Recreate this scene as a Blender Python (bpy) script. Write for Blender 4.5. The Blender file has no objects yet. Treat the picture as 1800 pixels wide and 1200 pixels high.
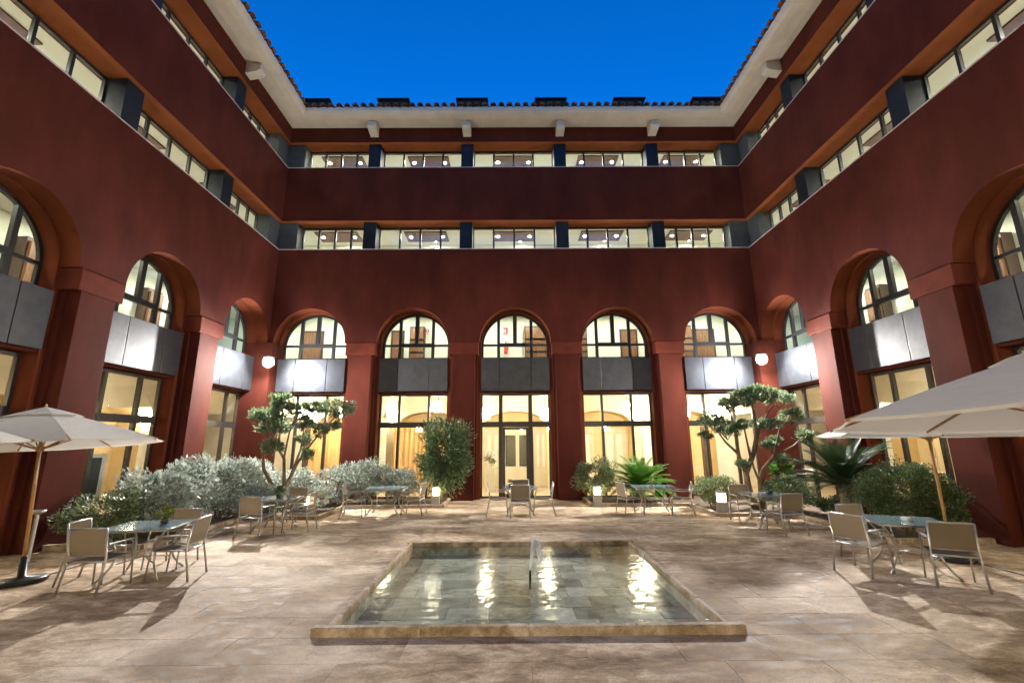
import bpy, math, random
import numpy as np
from mathutils import Vector, Matrix
C = bpy.context.scene.collection
R = math.radians
rnd = random.Random(7)

# ---------------------------------------------------------------- camera, sky, exposure
cam = bpy.data.cameras.new('camera'); co = bpy.data.objects.new('camera', cam); C.objects.link(co)
cam.sensor_width = 36.0; cam.lens = 15.84; cam.clip_start = 0.05; cam.clip_end = 500
co.location = (-0.178, 0.0, 2.0)
_p, _y, _r = R(12.53), R(0.212), R(-0.377)
fw = Vector((math.sin(_y) * math.cos(_p), math.cos(_y) * math.cos(_p), math.sin(_p)))
rt = Vector((math.cos(_y), -math.sin(_y), 0)); up = rt.cross(fw)
r2 = rt * math.cos(_r) + up * math.sin(_r); u2 = up * math.cos(_r) - rt * math.sin(_r)
co.rotation_euler = Matrix((r2, u2, -fw)).transposed().to_euler()
bpy.context.scene.camera = co

world = bpy.data.worlds.new('World'); bpy.context.scene.world = world; world.use_nodes = True
wn = world.node_tree.nodes; wl = world.node_tree.links
bg = wn['Background']
sky = wn.new('ShaderNodeTexSky'); sky.sky_type = 'NISHITA'; sky.sun_disc = False
sky.sun_elevation = R(14); sky.sun_rotation = R(180); sky.ozone_density = 6.0; sky.air_density = 1.0; sky.dust_density = 0.2
tint = wn.new('ShaderNodeMix'); tint.data_type = 'RGBA'; tint.blend_type = 'MULTIPLY'; tint.inputs[0].default_value = 1.0
tint.inputs[7].default_value = (0.02, 1.7, 3.0, 1)
wl.new(sky.outputs[0], tint.inputs[6]); wl.new(tint.outputs[2], bg.inputs[0])
bg.inputs[1].default_value = 0.103

vs = bpy.context.scene.view_settings
vs.view_transform = 'Standard'; vs.look = 'None'; vs.exposure = 0.0; vs.gamma = 1.0; vs.use_curve_mapping = False
cy = bpy.context.scene.cycles
cy.use_denoising = True; cy.max_bounces = 8; cy.diffuse_bounces = 4; cy.glossy_bounces = 4; cy.transmission_bounces = 4
cy.transparent_max_bounces = 16; cy.sample_clamp_indirect = 6.0; cy.caustics_reflective = False; cy.caustics_refractive = False
FLOOD_W = 4500.0

# ---------------------------------------------------------------- materials
def nt(name):
    m = bpy.data.materials.new(name); m.use_nodes = True
    return m, m.node_tree.nodes, m.node_tree.links, m.node_tree.nodes['Principled BSDF']
def pmat(name, col, rough=0.6, metal=0.0, var=0.0, scale=3.0, bump=0.0, bscale=60.0, col2=None, emis=None, es=0.0, spec=0.5, objvar=0.0, world_space=True, stretch=(1, 1, 1)):
    m, n, l, b = nt(name)
    b.inputs['Base Color'].default_value = (*col, 1); b.inputs['Roughness'].default_value = rough
    b.inputs['Metallic'].default_value = metal; b.inputs['Specular IOR Level'].default_value = spec
    if emis: b.inputs['Emission Color'].default_value = (*emis, 1); b.inputs['Emission Strength'].default_value = es
    if world_space: src = n.new('ShaderNodeNewGeometry').outputs['Position']
    else: src = n.new('ShaderNodeTexCoord').outputs['Object']
    mp = n.new('ShaderNodeMapping'); mp.inputs['Scale'].default_value = stretch; l.new(src, mp.inputs[0]); src = mp.outputs[0]
    out = None
    if var or col2:
        t = n.new('ShaderNodeTexNoise'); t.inputs['Scale'].default_value = scale; t.inputs['Detail'].default_value = 7; t.inputs['Roughness'].default_value = 0.62
        l.new(src, t.inputs[0])
        rp = n.new('ShaderNodeValToRGB'); rp.color_ramp.elements[0].position = 0.32; rp.color_ramp.elements[1].position = 0.68
        c2 = col2 or tuple(min(1, c * (1 + var)) for c in col); c1 = col if col2 else tuple(c * (1 - var) for c in col)
        rp.color_ramp.elements[0].color = (*c1, 1); rp.color_ramp.elements[1].color = (*c2, 1)
        l.new(t.outputs[0], rp.inputs[0]); out = rp.outputs[0]
    if objvar:
        oi = n.new('ShaderNodeObjectInfo'); hs = n.new('ShaderNodeHueSaturation')
        mr = n.new('ShaderNodeMapRange'); mr.inputs[3].default_value = 1 - objvar; mr.inputs[4].default_value = 1 + objvar
        l.new(oi.outputs['Random'], mr.inputs[0]); l.new(mr.outputs[0], hs.inputs['Value'])
        if out: l.new(out, hs.inputs['Color'])
        else: hs.inputs['Color'].default_value = (*col, 1)
        out = hs.outputs[0]
    if out: l.new(out, b.inputs['Base Color'])
    if bump:
        t = n.new('ShaderNodeTexNoise'); t.inputs['Scale'].default_value = bscale; t.inputs['Detail'].default_value = 5
        l.new(src, t.inputs[0]); bp = n.new('ShaderNodeBump'); bp.inputs['Strength'].default_value = bump; bp.inputs['Distance'].default_value = 0.02
        l.new(t.outputs[0], bp.inputs['Height']); l.new(bp.outputs[0], b.inputs['Normal'])
    return m
def glass_mat(name, tint_=(0.93, 0.96, 0.95), ior=1.5, rough=0.0, bump=None):
    m, n, l, b = nt(name); n.remove(b)
    tr = n.new('ShaderNodeBsdfTransparent'); tr.inputs[0].default_value = (*tint_, 1)
    gl = n.new('ShaderNodeBsdfGlossy'); gl.inputs['Roughness'].default_value = rough
    fr = n.new('ShaderNodeLayerWeight'); pw = n.new('ShaderNodeMath'); pw.operation = 'POWER'; pw.inputs[1].default_value = 5.0
    f0 = ((ior - 1) / (ior + 1)) ** 2; ma = n.new('ShaderNodeMath'); ma.operation = 'MULTIPLY_ADD'; ma.inputs[1].default_value = 1 - f0; ma.inputs[2].default_value = f0
    l.new(fr.outputs['Facing'], pw.inputs[0]); l.new(pw.outputs[0], ma.inputs[0])
    mx = n.new('ShaderNodeMixShader'); l.new(ma.outputs[0], mx.inputs[0]); l.new(tr.outputs[0], mx.inputs[1]); l.new(gl.outputs[0], mx.inputs[2])
    l.new(mx.outputs[0], n['Material Output'].inputs[0])
    if bump:
        g = n.new('ShaderNodeNewGeometry'); bp = n.new('ShaderNodeBump'); bp.inputs['Strength'].default_value = bump[1]; bp.inputs['Distance'].default_value = 0.05
        t = n.new('ShaderNodeTexNoise'); t.inputs['Scale'].default_value = bump[0]; t.inputs['Detail'].default_value = 1.0
        l.new(g.outputs['Position'], t.inputs[0]); l.new(t.outputs[0], bp.inputs['Height'])
        l.new(bp.outputs[0], gl.inputs['Normal']); l.new(bp.outputs[0], fr.inputs['Normal'])
    return m
def emit_mat(name, col, s):
    m, n, l, b = nt(name); n.remove(b); e = n.new('ShaderNodeEmission'); e.inputs[0].default_value = (*col, 1); e.inputs[1].default_value = s
    l.new(e.outputs[0], n['Material Output'].inputs[0]); return m
def leaf_mat(name, col, col2, rough=0.45, trans=0.25, under=None):
    m, n, l, b = nt(name)
    g = n.new('ShaderNodeNewGeometry'); rp = n.new('ShaderNodeValToRGB')
    rp.color_ramp.elements[0].color = (*col, 1); rp.color_ramp.elements[1].color = (*col2, 1)
    l.new(g.outputs['Random Per Island'], rp.inputs[0]); l.new(rp.outputs[0], b.inputs['Base Color'])
    b.inputs['Roughness'].default_value = rough
    tr = n.new('ShaderNodeBsdfTranslucent'); l.new(rp.outputs[0], tr.inputs[0])
    mx = n.new('ShaderNodeMixShader'); mx.inputs[0].default_value = trans; l.new(b.outputs[0], mx.inputs[1]); l.new(tr.outputs[0], mx.inputs[2])
    l.new(mx.outputs[0], n['Material Output'].inputs[0]); return m
def cloth_mat(name, col, trans=0.35, weave=0.0):
    m, n, l, b = nt(name); b.inputs['Base Color'].default_value = (*col, 1); b.inputs['Roughness'].default_value = 0.85
    tr = n.new('ShaderNodeBsdfTranslucent'); tr.inputs[0].default_value = (*col, 1)
    mx = n.new('ShaderNodeMixShader'); mx.inputs[0].default_value = trans; l.new(b.outputs[0], mx.inputs[1]); l.new(tr.outputs[0], mx.inputs[2])
    o = mx.outputs[0]
    if weave:
        tp = n.new('ShaderNodeBsdfTransparent'); m2 = n.new('ShaderNodeMixShader'); m2.inputs[0].default_value = weave
        l.new(o, m2.inputs[1]); l.new(tp.outputs[0], m2.inputs[2]); o = m2.outputs[0]
    g = n.new('ShaderNodeNewGeometry'); t = n.new('ShaderNodeTexNoise'); t.inputs['Scale'].default_value = 6; t.inputs['Detail'].default_value = 6
    l.new(g.outputs['Position'], t.inputs[0]); bp = n.new('ShaderNodeBump'); bp.inputs['Strength'].default_value = 0.5; bp.inputs['Distance'].default_value = 0.04
    l.new(t.outputs[0], bp.inputs['Height']); l.new(bp.outputs[0], b.inputs['Normal'])
    l.new(o, n['Material Output'].inputs[0]); return m
def stone_mat(name, dark, mid, light, rough=0.42, objvar=0.10, stretch=(1, 1, 1)):
    m, n, l, b = nt(name)
    g = n.new('ShaderNodeNewGeometry'); mp = n.new('ShaderNodeMapping'); mp.inputs['Scale'].default_value = stretch; l.new(g.outputs['Position'], mp.inputs[0])
    oi = n.new('ShaderNodeObjectInfo')
    ad = n.new('ShaderNodeVectorMath'); ad.operation = 'MULTIPLY_ADD'; ad.inputs[1].default_value = (1, 1, 1)
    cb = n.new('ShaderNodeCombineXYZ'); ml = n.new('ShaderNodeMath'); ml.operation = 'MULTIPLY'; ml.inputs[1].default_value = 0.35
    l.new(oi.outputs['Random'], ml.inputs[0]); l.new(ml.outputs[0], cb.inputs[2]); l.new(mp.outputs[0], ad.inputs[0]); l.new(cb.outputs[0], ad.inputs[2])
    def noise(sc, det, dist=0.0, src=None):
        t = n.new('ShaderNodeTexNoise'); t.inputs['Scale'].default_value = sc; t.inputs['Detail'].default_value = det; t.inputs['Roughness'].default_value = 0.65; t.inputs['Distortion'].default_value = dist
        l.new(src or ad.outputs[0], t.inputs[0]); return t.outputs[0]
    a = noise(0.8, 9, 1.2); f = noise(7, 8, 0.6); fine = noise(70, 6)
    mx = n.new('ShaderNodeMix'); mx.inputs[0].default_value = 0.42; l.new(a, mx.inputs[2]); l.new(f, mx.inputs[3])
    rp = n.new('ShaderNodeValToRGB'); e = rp.color_ramp.elements
    e[0].position = 0.38; e[0].color = (*dark, 1); e[1].position = 0.62; e[1].color = (*light, 1); q = e.new(0.49); q.color = (*mid, 1)
    l.new(mx.outputs[0], rp.inputs[0])
    ov = n.new('ShaderNodeMix'); ov.data_type = 'RGBA'; ov.blend_type = 'OVERLAY'; ov.inputs[0].default_value = 0.8; l.new(rp.outputs[0], ov.inputs[6]); l.new(fine, ov.inputs[7])
    hs = n.new('ShaderNodeHueSaturation'); mr = n.new('ShaderNodeMapRange'); mr.inputs[3].default_value = 1 - objvar; mr.inputs[4].default_value = 1 + objvar
    l.new(oi.outputs['Random'], mr.inputs[0]); l.new(mr.outputs[0], hs.inputs['Value']); l.new(ov.outputs[2], hs.inputs['Color']); l.new(hs.outputs[0], b.inputs['Base Color'])
    rr = n.new('ShaderNodeMapRange'); rr.inputs[1].default_value = 0.35; rr.inputs[2].default_value = 0.65; rr.inputs[3].default_value = rough - 0.12; rr.inputs[4].default_value = min(1, rough + 0.2); b.inputs['Specular IOR Level'].default_value = 0.35
    l.new(f, rr.inputs[0]); l.new(rr.outputs[0], b.inputs['Roughness'])
    bp = n.new('ShaderNodeBump'); bp.inputs['Strength'].default_value = 0.18; bp.inputs['Distance'].default_value = 0.004
    l.new(f, bp.inputs['Height']); b2 = n.new('ShaderNodeBump'); b2.inputs['Strength'].default_value = 0.25; b2.inputs['Distance'].default_value = 0.004
    l.new(fine, b2.inputs['Height']); l.new(bp.outputs[0], b2.inputs['Normal']); l.new(b2.outputs[0], b.inputs['Normal'])
    return m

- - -

**Problem requirements**
From the first line above through the line containing "rnd = random.Random(7)", copy everything exactly, without the pictures.

**Answer for the task**
Recreate this scene as a Blender Python (bpy) script. Write for Blender 4.5. The Blender file has no objects yet. Treat the picture as 1800 pixels wide and 1200 pixels high.
import bpy, math, random
import numpy as np
from mathutils import Vector, Matrix
C = bpy.context.scene.collection
R = math.radians
rnd = random.Random(7)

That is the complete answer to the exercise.